In a marriage or any serious long-term partnership, when love starts to fade, there are signs, and you will know even if they are subtle or passive-aggressive hints. The signs are there for you to pick up on and save your marriage if it’s not too late yet, or move on if your partner has made a complete emotional “checkout” from your relationship and is now only physically there. One of the earliest and clearest cues is the change in your wife’s tone and phrases that indicate a lack of warmth and emotional depth. Recognizing these phrases could help you address and understand the underlying problem or mentally prepare you for her departure from your marriage.
“Do Whatever you Want”

What once seemed to excite her no longer interests her. She is willing to forgo her right to decision-making in your joint affairs. She wants to detach herself from anything that has you both involved in it.
“I’m Not Surprised Anymore”

She used to complain and share her grievances with you whenever you made a mistake that broke her heart. She no longer seems surprised or sad at your flaws anymore, which shows she has long lost the hope for a positive change in your connection.
“I’m Tired”

It’s not the physical labor that exhausts a woman, but when a woman’s emotional needs are unmet and her emotions are dismissed or her plight downplayed, she becomes emotionally drained. And she doesn’t even have the stamina to fight to get herself heard anymore.
“Nothing’s Wrong”

She may have repeated her true feelings or reiterated her desire for you to make amends where you lacked to restore your connection, but you didn’t listen to her. Now she’s outgrown that phase of the love she had for you. So, now even upon being asked if something is wrong, she responds with a no.
“You Didn’t Use to be Like This”

Another way she no longer feels the same way for you is her sadness over the nostalgia of the past. She mentions how she loved the older versions of you, both the versions that love had brought together once with the hope of a promising lifetime of togetherness.
“Don’t Worry, I’ll Do It”

At some point after having constantly begged you for support, when she didn’t get any response from you, she stopped expecting anything from you. She does all her chores herself and doesn’t want to rely on you for anything. In her mind, she is preparing herself for a life without you.
“I Have Nothing More to Say”

This phrase screams resignation and hopelessness. She has realized no prior attempts by her to try to communicate with understanding and clarity worked on you, so she now feels there is no room left for trying to reconnect anymore, as she doesn’t want to disappoint herself again.
“Don’t Mind Me” / “I’m Fine” / “I’m Okay”

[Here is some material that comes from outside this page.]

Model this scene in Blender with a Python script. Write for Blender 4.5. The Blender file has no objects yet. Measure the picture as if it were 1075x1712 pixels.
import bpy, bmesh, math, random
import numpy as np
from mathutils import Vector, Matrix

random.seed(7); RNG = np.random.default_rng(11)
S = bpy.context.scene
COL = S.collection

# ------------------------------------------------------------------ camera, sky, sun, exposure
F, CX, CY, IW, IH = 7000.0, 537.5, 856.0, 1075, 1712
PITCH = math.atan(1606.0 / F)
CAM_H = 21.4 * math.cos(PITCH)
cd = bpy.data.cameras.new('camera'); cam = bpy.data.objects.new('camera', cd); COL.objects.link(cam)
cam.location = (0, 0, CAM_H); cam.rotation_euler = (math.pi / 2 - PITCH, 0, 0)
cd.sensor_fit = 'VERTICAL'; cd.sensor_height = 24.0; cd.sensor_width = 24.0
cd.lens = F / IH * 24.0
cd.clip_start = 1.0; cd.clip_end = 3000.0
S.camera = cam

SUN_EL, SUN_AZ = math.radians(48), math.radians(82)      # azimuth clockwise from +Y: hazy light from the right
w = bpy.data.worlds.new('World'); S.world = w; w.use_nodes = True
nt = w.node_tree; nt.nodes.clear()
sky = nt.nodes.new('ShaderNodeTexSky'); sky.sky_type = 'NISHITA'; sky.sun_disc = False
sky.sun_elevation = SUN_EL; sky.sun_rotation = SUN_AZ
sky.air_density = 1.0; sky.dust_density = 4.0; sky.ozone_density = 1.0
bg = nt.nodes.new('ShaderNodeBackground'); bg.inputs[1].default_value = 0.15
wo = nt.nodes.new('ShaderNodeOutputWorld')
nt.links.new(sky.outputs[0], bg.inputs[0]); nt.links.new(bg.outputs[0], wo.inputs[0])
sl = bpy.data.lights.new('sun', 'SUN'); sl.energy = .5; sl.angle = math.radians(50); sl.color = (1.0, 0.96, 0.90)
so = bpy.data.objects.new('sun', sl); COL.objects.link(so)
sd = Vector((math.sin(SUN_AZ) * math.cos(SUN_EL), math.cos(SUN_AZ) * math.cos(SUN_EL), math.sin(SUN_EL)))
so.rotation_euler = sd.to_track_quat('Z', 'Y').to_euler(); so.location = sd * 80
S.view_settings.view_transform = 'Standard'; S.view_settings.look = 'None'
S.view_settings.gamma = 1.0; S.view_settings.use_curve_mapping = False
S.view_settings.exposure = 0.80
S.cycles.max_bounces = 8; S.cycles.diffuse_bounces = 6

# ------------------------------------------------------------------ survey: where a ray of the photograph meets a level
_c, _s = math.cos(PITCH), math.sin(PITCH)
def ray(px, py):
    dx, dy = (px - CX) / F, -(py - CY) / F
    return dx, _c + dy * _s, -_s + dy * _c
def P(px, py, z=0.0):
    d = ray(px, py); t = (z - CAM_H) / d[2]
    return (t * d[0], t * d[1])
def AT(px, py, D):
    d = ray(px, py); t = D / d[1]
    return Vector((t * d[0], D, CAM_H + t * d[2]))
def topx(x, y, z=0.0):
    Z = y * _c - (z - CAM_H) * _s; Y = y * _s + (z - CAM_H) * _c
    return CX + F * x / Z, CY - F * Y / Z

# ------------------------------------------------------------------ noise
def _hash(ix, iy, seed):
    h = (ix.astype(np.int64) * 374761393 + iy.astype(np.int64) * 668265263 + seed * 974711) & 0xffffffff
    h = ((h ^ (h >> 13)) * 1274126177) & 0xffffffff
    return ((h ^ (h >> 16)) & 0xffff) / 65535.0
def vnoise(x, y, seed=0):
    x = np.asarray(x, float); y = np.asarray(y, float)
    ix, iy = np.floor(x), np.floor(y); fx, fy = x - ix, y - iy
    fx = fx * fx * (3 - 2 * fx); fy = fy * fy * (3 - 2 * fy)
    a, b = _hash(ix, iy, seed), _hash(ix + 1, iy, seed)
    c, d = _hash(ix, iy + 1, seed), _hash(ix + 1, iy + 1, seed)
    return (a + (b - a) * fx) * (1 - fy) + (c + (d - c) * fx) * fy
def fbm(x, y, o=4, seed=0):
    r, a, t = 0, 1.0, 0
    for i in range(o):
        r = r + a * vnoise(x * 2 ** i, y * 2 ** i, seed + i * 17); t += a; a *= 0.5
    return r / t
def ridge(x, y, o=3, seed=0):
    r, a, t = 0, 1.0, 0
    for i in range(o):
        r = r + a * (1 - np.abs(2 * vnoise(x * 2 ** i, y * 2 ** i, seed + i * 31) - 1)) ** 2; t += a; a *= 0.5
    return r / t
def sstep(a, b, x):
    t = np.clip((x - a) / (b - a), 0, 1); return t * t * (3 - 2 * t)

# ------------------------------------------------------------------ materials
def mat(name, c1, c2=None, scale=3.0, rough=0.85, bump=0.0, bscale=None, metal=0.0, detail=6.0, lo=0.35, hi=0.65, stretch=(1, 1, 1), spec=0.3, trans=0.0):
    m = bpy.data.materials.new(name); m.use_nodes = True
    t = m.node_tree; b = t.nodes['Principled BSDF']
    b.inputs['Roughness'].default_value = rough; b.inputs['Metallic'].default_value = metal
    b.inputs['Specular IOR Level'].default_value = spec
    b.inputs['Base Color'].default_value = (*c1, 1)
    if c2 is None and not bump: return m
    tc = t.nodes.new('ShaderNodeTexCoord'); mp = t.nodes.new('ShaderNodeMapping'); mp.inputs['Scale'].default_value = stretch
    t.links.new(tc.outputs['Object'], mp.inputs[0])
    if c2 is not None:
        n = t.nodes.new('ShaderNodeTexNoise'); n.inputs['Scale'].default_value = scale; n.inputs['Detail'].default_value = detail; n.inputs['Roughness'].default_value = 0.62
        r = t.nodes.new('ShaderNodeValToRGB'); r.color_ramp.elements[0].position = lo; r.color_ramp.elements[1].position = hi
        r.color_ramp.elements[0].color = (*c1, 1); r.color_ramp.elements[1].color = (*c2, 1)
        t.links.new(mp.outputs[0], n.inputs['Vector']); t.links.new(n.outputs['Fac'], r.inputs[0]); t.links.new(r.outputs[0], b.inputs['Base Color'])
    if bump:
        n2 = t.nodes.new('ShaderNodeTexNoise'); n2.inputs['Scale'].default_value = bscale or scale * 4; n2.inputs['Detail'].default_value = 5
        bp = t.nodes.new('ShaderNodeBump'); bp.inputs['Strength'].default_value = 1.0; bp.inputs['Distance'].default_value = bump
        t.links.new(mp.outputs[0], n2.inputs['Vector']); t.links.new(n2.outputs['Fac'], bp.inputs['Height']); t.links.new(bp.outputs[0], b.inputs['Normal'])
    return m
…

These aren’t mere words, but rather her acceptance that she has outgrown any expectations or hopes she had from you. In the past, her desire to be seen and understood was met with indifference, so she now emotionally protects herself by not relying emotionally on you. No expectations, no hurt.
“I Don’t Know What to Say Anymore”

This is her way of telling you she has reached her burnout stage and can no longer afford any drama or conflict. So, she has stopped altogether from engaging with you on contentious topics.
“It’s Not That Important” / “It Doesn’t Matter” / “It Doesn’t Matter to Me Anymore”

When she expressed her fears and emotions, you labeled her over-dramatic. Now when she minimizes her pain in front of you and has built emotional walls around her heart, she simply does not want to trust you again with her heart and you wonder, “Why doesn’t she talk to me anymore?”
“I Don’t Want to Talk About It”

After her heart is broken beyond repair or she has simply outgrown her love for you, she doesn’t show any interest in mutually resolving any conflicts that arise. This repeated refusal to engage shows her growing emotional distance.
“Whatever You Want” / “Do Whatever Makes You Happy”

These words coming from her reveal a huge emotional disconnect, not just from your shared decisions, or joint decisions, but even shared future plans with you. She has emotionally checked out from the relationship.
“It’s Not the Same Anymore”

Perhaps when she unconsciously reveals through her acts, if not her words, that the bond you shared, the love that brought you together, doesn’t feel the same anymore. You miss the initial years of your marriage, where you were head over heels in love with each other.
What Using These Phrases Often Means

These phrases are more than words; they tell the state of her heart: she has become emotionally detached, mentally exhausted, and lost her trust in you and the hope for a positive change. But the best way to approach this is to check out for reasons outside your marriage, like PTSD, anxiety, depression, or some job stress or ailment that is keeping her so down.
A Shift From “Us” To “Me,” “I Want,” Or “I Will”

The marriage has truly hit rock bottom when she starts referring to matters as hers, not ours. She talks about her future plans, her goals, and her growth, and you are no longer a part of them.
Final Thoughts

These words aren’t always loud or dramatic, but they serve the purpose they are intended to, conveying her emotional resignation. The best way to tackle this phase is to develop awareness and pick up on these cues before she breaks down and no longer wants to stay with you. Clear, honest communication, empathy, and mutual willingness to salvage the marriage are the key to restoring your marriage. Or when recovery is out of the question, then acceptance with clarity can offer the dignity and courage to move forward.